Stored records:
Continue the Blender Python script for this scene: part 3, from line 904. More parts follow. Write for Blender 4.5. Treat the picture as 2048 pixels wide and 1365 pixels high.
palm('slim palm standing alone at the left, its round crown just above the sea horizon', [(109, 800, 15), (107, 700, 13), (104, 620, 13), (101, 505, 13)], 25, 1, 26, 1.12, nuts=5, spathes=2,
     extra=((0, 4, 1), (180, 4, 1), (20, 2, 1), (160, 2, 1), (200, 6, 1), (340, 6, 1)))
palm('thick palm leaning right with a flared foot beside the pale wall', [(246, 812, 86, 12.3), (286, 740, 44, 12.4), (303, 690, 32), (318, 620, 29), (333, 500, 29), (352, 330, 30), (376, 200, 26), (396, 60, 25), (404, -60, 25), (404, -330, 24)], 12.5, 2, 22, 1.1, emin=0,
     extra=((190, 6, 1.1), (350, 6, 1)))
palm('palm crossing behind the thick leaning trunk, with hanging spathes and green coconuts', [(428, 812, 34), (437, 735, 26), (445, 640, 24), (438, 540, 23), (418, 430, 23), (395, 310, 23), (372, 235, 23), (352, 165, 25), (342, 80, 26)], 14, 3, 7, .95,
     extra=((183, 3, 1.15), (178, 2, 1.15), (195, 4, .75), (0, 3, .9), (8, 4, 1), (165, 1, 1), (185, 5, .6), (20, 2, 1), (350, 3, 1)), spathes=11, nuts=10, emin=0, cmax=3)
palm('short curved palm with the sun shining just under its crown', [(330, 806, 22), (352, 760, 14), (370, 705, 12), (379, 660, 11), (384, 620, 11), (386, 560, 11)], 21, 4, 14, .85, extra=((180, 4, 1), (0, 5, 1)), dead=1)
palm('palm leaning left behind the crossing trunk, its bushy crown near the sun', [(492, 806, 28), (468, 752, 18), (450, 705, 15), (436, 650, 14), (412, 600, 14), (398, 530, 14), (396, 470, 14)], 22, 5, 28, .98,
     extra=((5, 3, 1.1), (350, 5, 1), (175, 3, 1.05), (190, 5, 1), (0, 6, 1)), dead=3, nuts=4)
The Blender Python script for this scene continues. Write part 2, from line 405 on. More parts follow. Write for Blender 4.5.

=== PROMPT ===
Using the records above, find and show each line with the string "from".

=== RESPONSE FOR THIS EXERCISE ===
Continue the Blender Python script for this scene: part 3, from line 904. More parts follow. Write for Blender 4.5. Treat the picture as 2048 pixels wide and 1365 pixels high.
The Blender Python script for this scene continues. Write part 2, from line 405 on. More parts follow. Write for Blender 4.5.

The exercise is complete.